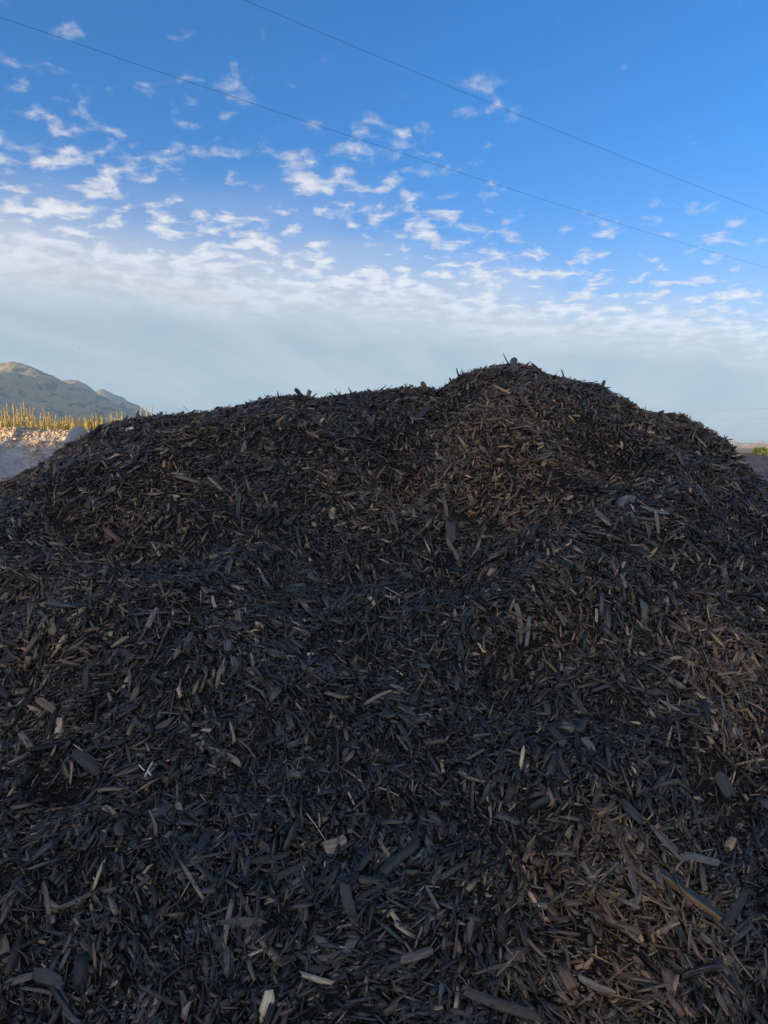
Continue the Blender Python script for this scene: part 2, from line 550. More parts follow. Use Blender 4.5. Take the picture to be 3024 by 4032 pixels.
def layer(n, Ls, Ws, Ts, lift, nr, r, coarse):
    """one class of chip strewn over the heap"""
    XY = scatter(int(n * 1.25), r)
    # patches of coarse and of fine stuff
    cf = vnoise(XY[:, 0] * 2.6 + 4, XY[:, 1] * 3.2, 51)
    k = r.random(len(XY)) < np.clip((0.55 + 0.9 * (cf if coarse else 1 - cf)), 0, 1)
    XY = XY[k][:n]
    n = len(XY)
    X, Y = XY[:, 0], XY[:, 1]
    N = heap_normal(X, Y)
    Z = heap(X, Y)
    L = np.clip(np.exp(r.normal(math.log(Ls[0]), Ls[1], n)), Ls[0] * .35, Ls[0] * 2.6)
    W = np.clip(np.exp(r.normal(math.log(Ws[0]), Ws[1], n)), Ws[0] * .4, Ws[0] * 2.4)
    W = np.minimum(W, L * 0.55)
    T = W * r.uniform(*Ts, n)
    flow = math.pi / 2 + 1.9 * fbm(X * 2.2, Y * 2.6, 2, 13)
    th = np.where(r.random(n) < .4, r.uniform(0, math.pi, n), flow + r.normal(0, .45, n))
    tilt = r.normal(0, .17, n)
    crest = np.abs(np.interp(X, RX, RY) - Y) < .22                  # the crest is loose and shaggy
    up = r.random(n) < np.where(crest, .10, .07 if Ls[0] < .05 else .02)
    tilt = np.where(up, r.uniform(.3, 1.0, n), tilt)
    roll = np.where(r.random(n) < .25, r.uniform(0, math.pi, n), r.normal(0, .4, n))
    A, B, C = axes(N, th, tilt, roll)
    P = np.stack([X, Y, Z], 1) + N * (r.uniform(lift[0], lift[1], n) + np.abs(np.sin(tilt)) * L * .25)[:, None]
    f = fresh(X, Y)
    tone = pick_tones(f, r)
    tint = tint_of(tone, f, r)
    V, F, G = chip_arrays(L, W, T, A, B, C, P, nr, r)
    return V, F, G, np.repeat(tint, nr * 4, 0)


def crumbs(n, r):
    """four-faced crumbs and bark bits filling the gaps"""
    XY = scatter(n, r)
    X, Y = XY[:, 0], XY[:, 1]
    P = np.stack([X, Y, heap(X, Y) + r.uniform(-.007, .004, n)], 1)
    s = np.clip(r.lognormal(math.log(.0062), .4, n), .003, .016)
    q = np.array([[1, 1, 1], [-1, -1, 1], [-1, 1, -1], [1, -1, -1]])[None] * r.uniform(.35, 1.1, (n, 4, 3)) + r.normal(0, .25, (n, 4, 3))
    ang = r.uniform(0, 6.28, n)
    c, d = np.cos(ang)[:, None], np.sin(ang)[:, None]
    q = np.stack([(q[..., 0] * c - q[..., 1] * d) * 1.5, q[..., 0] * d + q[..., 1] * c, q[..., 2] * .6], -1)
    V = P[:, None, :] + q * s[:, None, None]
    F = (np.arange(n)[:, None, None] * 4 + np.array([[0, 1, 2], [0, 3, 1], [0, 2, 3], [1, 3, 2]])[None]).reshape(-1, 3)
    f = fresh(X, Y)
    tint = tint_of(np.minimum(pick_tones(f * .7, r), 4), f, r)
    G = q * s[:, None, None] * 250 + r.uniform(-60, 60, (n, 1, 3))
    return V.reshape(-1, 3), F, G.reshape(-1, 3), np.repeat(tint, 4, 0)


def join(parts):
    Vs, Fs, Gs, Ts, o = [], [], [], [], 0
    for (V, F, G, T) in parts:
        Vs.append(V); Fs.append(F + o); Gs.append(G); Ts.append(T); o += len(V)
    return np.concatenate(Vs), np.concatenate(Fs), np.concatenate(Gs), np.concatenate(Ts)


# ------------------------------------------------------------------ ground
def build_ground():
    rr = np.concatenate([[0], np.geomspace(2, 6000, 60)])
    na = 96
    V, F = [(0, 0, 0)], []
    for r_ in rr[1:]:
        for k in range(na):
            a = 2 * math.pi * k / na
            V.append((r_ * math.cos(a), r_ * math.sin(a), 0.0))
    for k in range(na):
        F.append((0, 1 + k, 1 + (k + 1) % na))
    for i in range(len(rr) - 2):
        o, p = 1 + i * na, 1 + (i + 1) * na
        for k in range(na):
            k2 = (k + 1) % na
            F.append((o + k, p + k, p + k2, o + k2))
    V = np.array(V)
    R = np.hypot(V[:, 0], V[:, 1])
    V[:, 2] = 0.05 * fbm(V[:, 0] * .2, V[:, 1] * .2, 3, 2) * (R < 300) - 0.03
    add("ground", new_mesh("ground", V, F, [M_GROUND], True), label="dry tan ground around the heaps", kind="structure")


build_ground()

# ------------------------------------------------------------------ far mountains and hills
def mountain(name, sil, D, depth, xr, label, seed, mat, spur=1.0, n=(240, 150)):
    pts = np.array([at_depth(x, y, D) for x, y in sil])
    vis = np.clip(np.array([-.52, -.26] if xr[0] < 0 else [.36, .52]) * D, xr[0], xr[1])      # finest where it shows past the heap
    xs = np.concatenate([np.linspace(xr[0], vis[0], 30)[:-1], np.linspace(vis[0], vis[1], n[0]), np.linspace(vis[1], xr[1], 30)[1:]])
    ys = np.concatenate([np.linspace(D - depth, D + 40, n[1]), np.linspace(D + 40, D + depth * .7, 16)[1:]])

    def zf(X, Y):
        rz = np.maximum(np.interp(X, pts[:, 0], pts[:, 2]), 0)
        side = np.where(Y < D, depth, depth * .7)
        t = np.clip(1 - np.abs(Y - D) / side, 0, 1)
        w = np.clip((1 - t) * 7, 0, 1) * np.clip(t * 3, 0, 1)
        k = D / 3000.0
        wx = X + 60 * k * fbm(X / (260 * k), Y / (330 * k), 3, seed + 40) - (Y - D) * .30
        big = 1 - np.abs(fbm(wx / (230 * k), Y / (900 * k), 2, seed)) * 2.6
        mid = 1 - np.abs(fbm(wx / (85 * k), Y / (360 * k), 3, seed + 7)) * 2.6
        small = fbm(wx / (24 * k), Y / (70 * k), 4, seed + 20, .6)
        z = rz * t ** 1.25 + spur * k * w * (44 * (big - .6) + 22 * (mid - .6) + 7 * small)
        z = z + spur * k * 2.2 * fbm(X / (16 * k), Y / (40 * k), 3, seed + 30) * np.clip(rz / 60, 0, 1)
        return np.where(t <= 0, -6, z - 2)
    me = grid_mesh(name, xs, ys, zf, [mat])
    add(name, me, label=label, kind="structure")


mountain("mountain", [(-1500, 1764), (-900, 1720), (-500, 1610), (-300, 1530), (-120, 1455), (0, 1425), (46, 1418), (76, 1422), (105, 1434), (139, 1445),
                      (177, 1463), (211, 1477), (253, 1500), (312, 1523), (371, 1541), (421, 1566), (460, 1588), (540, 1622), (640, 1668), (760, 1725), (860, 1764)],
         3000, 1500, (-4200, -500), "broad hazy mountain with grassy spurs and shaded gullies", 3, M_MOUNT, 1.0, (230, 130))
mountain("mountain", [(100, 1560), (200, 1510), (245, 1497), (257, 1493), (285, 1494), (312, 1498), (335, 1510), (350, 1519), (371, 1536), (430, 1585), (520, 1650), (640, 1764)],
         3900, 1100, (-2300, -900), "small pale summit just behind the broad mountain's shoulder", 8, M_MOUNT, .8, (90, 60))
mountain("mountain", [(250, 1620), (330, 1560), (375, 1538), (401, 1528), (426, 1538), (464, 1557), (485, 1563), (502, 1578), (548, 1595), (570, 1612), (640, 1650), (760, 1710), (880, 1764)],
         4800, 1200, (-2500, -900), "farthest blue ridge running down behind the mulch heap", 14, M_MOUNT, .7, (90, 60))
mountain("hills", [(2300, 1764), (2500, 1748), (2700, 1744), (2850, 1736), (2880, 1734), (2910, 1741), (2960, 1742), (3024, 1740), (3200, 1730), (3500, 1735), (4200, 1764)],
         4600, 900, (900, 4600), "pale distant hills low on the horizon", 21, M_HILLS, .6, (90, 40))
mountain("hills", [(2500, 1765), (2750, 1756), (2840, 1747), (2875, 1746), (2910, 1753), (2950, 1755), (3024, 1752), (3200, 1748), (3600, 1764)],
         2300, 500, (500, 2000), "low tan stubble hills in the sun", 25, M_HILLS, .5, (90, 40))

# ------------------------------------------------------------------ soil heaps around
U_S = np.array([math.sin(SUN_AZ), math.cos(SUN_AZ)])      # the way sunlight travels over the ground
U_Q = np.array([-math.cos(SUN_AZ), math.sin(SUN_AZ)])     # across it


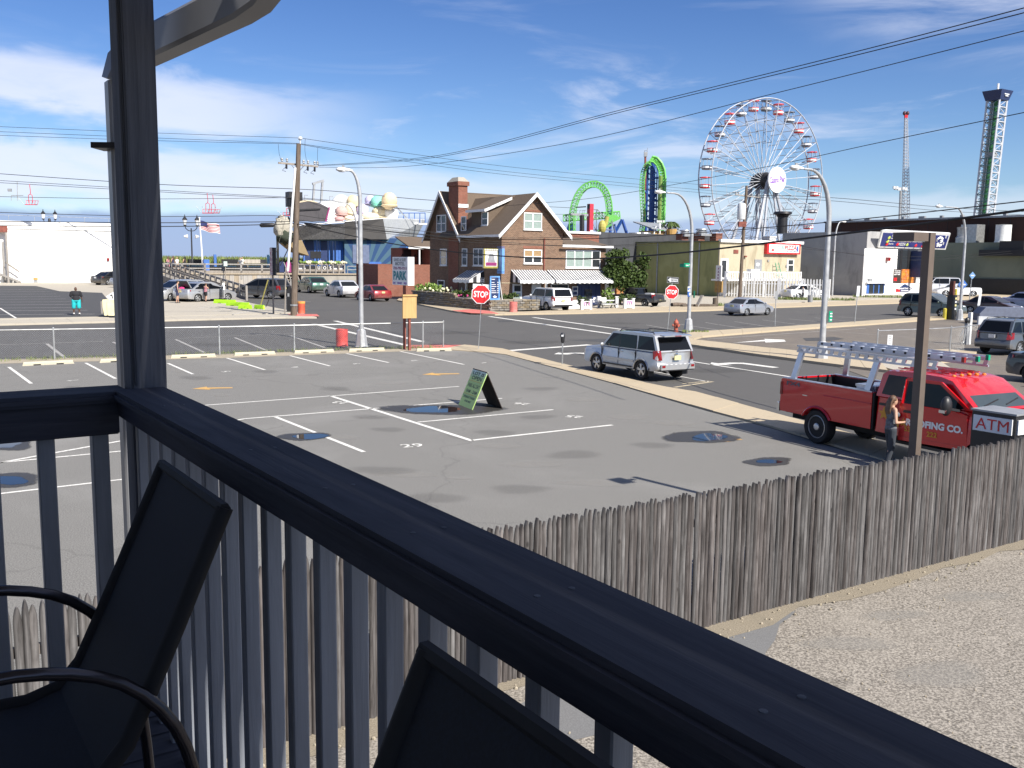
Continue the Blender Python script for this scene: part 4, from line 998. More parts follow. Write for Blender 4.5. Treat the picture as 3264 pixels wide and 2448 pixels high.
--
DESCRIPTION OF THE TASK: Begin at the top of the material above and output each line exactly, stopping after the line that holds "return V, F, G, np.repeat(tint, nr". Leave out pictures.

RESPONSE FOR THIS EXERCISE:
Continue the Blender Python script for this scene: part 2, from line 550. More parts follow. Use Blender 4.5. Take the picture to be 3024 by 4032 pixels.
def layer(n, Ls, Ws, Ts, lift, nr, r, coarse):
    """one class of chip strewn over the heap"""
    XY = scatter(int(n * 1.25), r)
    # patches of coarse and of fine stuff
    cf = vnoise(XY[:, 0] * 2.6 + 4, XY[:, 1] * 3.2, 51)
    k = r.random(len(XY)) < np.clip((0.55 + 0.9 * (cf if coarse else 1 - cf)), 0, 1)
    XY = XY[k][:n]
    n = len(XY)
    X, Y = XY[:, 0], XY[:, 1]
    N = heap_normal(X, Y)
    Z = heap(X, Y)
    L = np.clip(np.exp(r.normal(math.log(Ls[0]), Ls[1], n)), Ls[0] * .35, Ls[0] * 2.6)
    W = np.clip(np.exp(r.normal(math.log(Ws[0]), Ws[1], n)), Ws[0] * .4, Ws[0] * 2.4)
    W = np.minimum(W, L * 0.55)
    T = W * r.uniform(*Ts, n)
    flow = math.pi / 2 + 1.9 * fbm(X * 2.2, Y * 2.6, 2, 13)
    th = np.where(r.random(n) < .4, r.uniform(0, math.pi, n), flow + r.normal(0, .45, n))
    tilt = r.normal(0, .17, n)
    crest = np.abs(np.interp(X, RX, RY) - Y) < .22                  # the crest is loose and shaggy
    up = r.random(n) < np.where(crest, .10, .07 if Ls[0] < .05 else .02)
    tilt = np.where(up, r.uniform(.3, 1.0, n), tilt)
    roll = np.where(r.random(n) < .25, r.uniform(0, math.pi, n), r.normal(0, .4, n))
    A, B, C = axes(N, th, tilt, roll)
    P = np.stack([X, Y, Z], 1) + N * (r.uniform(lift[0], lift[1], n) + np.abs(np.sin(tilt)) * L * .25)[:, None]
    f = fresh(X, Y)
    tone = pick_tones(f, r)
    tint = tint_of(tone, f, r)
    V, F, G = chip_arrays(L, W, T, A, B, C, P, nr, r)
    return V, F, G, np.repeat(tint, nr * 4, 0)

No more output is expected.